-- AIM OF THE TASK --
Produce a word-for-word copy of the listing below without its pictures.

[Start]

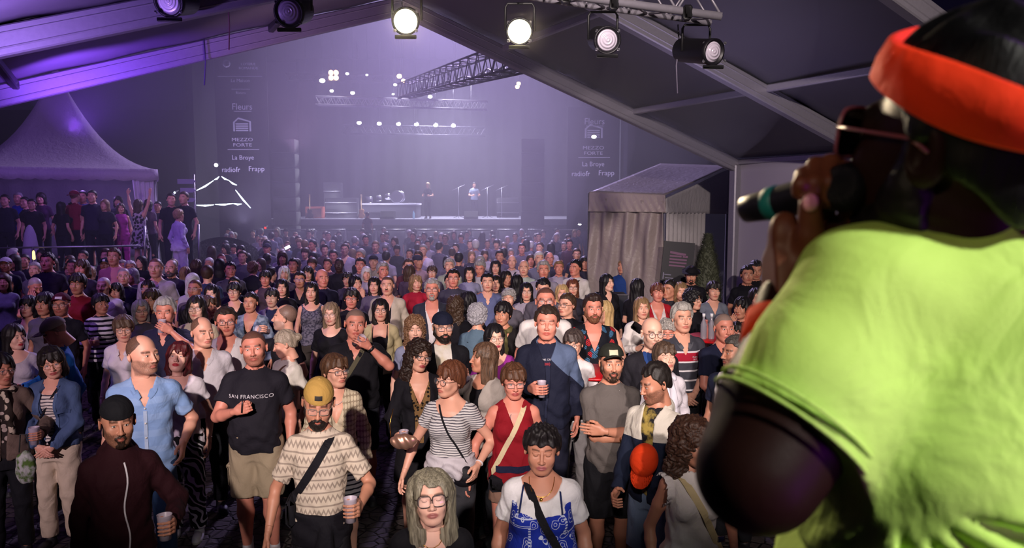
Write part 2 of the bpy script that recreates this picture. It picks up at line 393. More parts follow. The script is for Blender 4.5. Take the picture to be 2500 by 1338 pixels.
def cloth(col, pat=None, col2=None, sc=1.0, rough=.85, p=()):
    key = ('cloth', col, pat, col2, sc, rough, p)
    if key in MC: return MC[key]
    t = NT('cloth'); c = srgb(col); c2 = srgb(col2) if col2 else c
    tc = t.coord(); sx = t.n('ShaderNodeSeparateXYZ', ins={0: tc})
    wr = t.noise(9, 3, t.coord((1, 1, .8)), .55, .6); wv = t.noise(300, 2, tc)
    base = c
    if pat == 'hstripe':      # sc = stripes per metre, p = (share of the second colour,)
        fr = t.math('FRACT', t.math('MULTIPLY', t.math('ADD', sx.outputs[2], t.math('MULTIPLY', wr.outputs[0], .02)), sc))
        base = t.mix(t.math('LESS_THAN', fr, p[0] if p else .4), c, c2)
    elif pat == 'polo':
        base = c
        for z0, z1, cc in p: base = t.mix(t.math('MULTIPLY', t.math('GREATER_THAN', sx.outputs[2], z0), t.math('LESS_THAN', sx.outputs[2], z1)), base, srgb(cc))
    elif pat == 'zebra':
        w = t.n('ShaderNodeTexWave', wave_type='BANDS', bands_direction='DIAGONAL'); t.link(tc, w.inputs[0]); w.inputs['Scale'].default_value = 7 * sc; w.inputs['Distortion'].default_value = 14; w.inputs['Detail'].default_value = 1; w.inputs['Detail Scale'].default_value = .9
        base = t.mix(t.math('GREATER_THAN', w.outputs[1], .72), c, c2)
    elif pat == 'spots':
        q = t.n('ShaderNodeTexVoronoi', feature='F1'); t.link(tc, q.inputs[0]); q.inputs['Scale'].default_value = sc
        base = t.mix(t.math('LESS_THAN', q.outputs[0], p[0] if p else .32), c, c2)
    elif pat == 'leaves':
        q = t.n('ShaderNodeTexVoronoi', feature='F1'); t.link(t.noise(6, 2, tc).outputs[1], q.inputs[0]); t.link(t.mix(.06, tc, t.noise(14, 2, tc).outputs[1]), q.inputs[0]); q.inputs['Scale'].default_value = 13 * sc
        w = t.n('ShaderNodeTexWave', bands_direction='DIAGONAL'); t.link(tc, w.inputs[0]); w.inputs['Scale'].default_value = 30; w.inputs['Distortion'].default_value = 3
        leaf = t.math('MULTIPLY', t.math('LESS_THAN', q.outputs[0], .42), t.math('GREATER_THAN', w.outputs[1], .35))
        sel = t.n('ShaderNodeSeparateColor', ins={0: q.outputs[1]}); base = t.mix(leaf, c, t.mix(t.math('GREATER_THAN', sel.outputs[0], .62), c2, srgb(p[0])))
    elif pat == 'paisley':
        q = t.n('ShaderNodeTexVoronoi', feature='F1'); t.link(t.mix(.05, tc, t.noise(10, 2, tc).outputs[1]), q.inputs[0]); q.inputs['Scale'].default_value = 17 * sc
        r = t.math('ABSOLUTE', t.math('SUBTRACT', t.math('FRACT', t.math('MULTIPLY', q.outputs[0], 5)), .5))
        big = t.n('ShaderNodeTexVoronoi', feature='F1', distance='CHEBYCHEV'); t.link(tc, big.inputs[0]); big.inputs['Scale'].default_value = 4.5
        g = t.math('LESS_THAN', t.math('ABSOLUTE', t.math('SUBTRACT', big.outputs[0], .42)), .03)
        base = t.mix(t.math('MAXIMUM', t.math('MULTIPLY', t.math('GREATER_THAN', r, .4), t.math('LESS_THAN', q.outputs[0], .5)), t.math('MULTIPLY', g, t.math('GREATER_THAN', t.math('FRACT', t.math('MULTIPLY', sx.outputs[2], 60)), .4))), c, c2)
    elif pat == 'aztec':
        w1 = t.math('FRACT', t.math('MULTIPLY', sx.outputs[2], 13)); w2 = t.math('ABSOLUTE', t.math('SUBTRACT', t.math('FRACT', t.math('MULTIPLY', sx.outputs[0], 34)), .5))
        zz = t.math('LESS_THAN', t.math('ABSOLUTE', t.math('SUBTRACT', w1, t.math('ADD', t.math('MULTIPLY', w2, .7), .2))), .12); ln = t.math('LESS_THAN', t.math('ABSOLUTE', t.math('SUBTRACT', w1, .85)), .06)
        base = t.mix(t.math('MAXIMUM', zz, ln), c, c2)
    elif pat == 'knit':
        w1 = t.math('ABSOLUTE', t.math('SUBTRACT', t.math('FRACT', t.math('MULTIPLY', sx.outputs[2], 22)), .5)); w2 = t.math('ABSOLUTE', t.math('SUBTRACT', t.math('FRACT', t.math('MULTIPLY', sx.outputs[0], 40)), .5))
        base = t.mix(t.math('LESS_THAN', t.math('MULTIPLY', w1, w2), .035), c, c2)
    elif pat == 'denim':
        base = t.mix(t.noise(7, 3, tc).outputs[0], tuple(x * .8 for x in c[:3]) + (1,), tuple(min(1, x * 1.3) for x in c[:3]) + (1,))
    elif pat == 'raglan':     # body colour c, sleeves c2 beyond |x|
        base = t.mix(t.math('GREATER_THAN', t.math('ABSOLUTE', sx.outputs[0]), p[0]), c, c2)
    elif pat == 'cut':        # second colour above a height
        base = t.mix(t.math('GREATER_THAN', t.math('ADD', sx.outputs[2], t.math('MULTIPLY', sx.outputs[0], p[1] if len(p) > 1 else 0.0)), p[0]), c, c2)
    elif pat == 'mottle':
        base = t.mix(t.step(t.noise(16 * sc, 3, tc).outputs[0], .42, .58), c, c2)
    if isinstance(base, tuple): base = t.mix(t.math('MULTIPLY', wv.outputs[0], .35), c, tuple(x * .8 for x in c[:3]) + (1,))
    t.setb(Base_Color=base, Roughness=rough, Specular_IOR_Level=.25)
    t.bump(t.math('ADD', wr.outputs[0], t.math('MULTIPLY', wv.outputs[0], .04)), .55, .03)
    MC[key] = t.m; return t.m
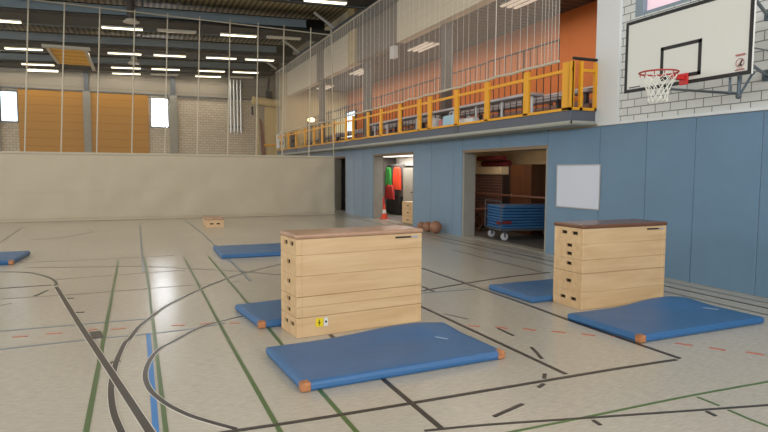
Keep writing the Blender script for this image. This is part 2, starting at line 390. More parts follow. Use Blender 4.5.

[End]

-- THE ANSWER --
Write part 2 of the bpy script that recreates this picture. It picks up at line 393. More parts follow. The script is for Blender 4.5. Take the picture to be 2500 by 1338 pixels.
def cloth(col, pat=None, col2=None, sc=1.0, rough=.85, p=()):
    key = ('cloth', col, pat, col2, sc, rough, p)
    if key in MC: return MC[key]
    t = NT('cloth'); c = srgb(col); c2 = srgb(col2) if col2 else c
    tc = t.coord(); sx = t.n('ShaderNodeSeparateXYZ', ins={0: tc})
    wr = t.noise(9, 3, t.coord((1, 1, .8)), .55, .6); wv = t.noise(300, 2, tc)
    base = c
    if pat == 'hstripe':      # sc = stripes per metre, p = (share of the second colour,)
        fr = t.math('FRACT', t.math('MULTIPLY', t.math('ADD', sx.outputs[2], t.math('MULTIPLY', wr.outputs[0], .02)), sc))
        base = t.mix(t.math('LESS_THAN', fr, p[0] if p else .4), c, c2)
    elif pat == 'polo':
        base = c
        for z0, z1, cc in p: base = t.mix(t.math('MULTIPLY', t.math('GREATER_THAN', sx.outputs[2], z0), t.math('LESS_THAN', sx.outputs[2], z1)), base, srgb(cc))
    elif pat == 'zebra':
        w = t.n('ShaderNodeTexWave', wave_type='BANDS', bands_direction='DIAGONAL'); t.link(tc, w.inputs[0]); w.inputs['Scale'].default_value = 7 * sc; w.inputs['Distortion'].default_value = 14; w.inputs['Detail'].default_value = 1; w.inputs['Detail Scale'].default_value = .9
        base = t.mix(t.math('GREATER_THAN', w.outputs[1], .72), c, c2)
    elif pat == 'spots':
        q = t.n('ShaderNodeTexVoronoi', feature='F1'); t.link(tc, q.inputs[0]); q.inputs['Scale'].default_value = sc
        base = t.mix(t.math('LESS_THAN', q.outputs[0], p[0] if p else .32), c, c2)
    elif pat == 'leaves':
        q = t.n('ShaderNodeTexVoronoi', feature='F1'); t.link(t.noise(6, 2, tc).outputs[1], q.inputs[0]); t.link(t.mix(.06, tc, t.noise(14, 2, tc).outputs[1]), q.inputs[0]); q.inputs['Scale'].default_value = 13 * sc
        w = t.n('ShaderNodeTexWave', bands_direction='DIAGONAL'); t.link(tc, w.inputs[0]); w.inputs['Scale'].default_value = 30; w.inputs['Distortion'].default_value = 3
        leaf = t.math('MULTIPLY', t.math('LESS_THAN', q.outputs[0], .42), t.math('GREATER_THAN', w.outputs[1], .35))
        sel = t.n('ShaderNodeSeparateColor', ins={0: q.outputs[1]}); base = t.mix(leaf, c, t.mix(t.math('GREATER_THAN', sel.outputs[0], .62), c2, srgb(p[0])))
    elif pat == 'paisley':
        q = t.n('ShaderNodeTexVoronoi', feature='F1'); t.link(t.mix(.05, tc, t.noise(10, 2, tc).outputs[1]), q.inputs[0]); q.inputs['Scale'].default_value = 17 * sc
        r = t.math('ABSOLUTE', t.math('SUBTRACT', t.math('FRACT', t.math('MULTIPLY', q.outputs[0], 5)), .5))
        big = t.n('ShaderNodeTexVoronoi', feature='F1', distance='CHEBYCHEV'); t.link(tc, big.inputs[0]); big.inputs['Scale'].default_value = 4.5
        g = t.math('LESS_THAN', t.math('ABSOLUTE', t.math('SUBTRACT', big.outputs[0], .42)), .03)
        base = t.mix(t.math('MAXIMUM', t.math('MULTIPLY', t.math('GREATER_THAN', r, .4), t.math('LESS_THAN', q.outputs[0], .5)), t.math('MULTIPLY', g, t.math('GREATER_THAN', t.math('FRACT', t.math('MULTIPLY', sx.outputs[2], 60)), .4))), c, c2)
    elif pat == 'aztec':
        w1 = t.math('FRACT', t.math('MULTIPLY', sx.outputs[2], 13)); w2 = t.math('ABSOLUTE', t.math('SUBTRACT', t.math('FRACT', t.math('MULTIPLY', sx.outputs[0], 34)), .5))
        zz = t.math('LESS_THAN', t.math('ABSOLUTE', t.math('SUBTRACT', w1, t.math('ADD', t.math('MULTIPLY', w2, .7), .2))), .12); ln = t.math('LESS_THAN', t.math('ABSOLUTE', t.math('SUBTRACT', w1, .85)), .06)
        base = t.mix(t.math('MAXIMUM', zz, ln), c, c2)
    elif pat == 'knit':
        w1 = t.math('ABSOLUTE', t.math('SUBTRACT', t.math('FRACT', t.math('MULTIPLY', sx.outputs[2], 22)), .5)); w2 = t.math('ABSOLUTE', t.math('SUBTRACT', t.math('FRACT', t.math('MULTIPLY', sx.outputs[0], 40)), .5))
        base = t.mix(t.math('LESS_THAN', t.math('MULTIPLY', w1, w2), .035), c, c2)
    elif pat == 'denim':
        base = t.mix(t.noise(7, 3, tc).outputs[0], tuple(x * .8 for x in c[:3]) + (1,), tuple(min(1, x * 1.3) for x in c[:3]) + (1,))
    elif pat == 'raglan':     # body colour c, sleeves c2 beyond |x|
        base = t.mix(t.math('GREATER_THAN', t.math('ABSOLUTE', sx.outputs[0]), p[0]), c, c2)
    elif pat == 'cut':        # second colour above a height
        base = t.mix(t.math('GREATER_THAN', t.math('ADD', sx.outputs[2], t.math('MULTIPLY', sx.outputs[0], p[1] if len(p) > 1 else 0.0)), p[0]), c, c2)
    elif pat == 'mottle':
        base = t.mix(t.step(t.noise(16 * sc, 3, tc).outputs[0], .42, .58), c, c2)
    if isinstance(base, tuple): base = t.mix(t.math('MULTIPLY', wv.outputs[0], .35), c, tuple(x * .8 for x in c[:3]) + (1,))
    t.setb(Base_Color=base, Roughness=rough, Specular_IOR_Level=.25)
    t.bump(t.math('ADD', wr.outputs[0], t.math('MULTIPLY', wv.outputs[0], .04)), .55, .03)
    MC[key] = t.m; return t.m
Keep writing the Blender script for this image. This is part 2, starting at line 390. More parts follow. Use Blender 4.5.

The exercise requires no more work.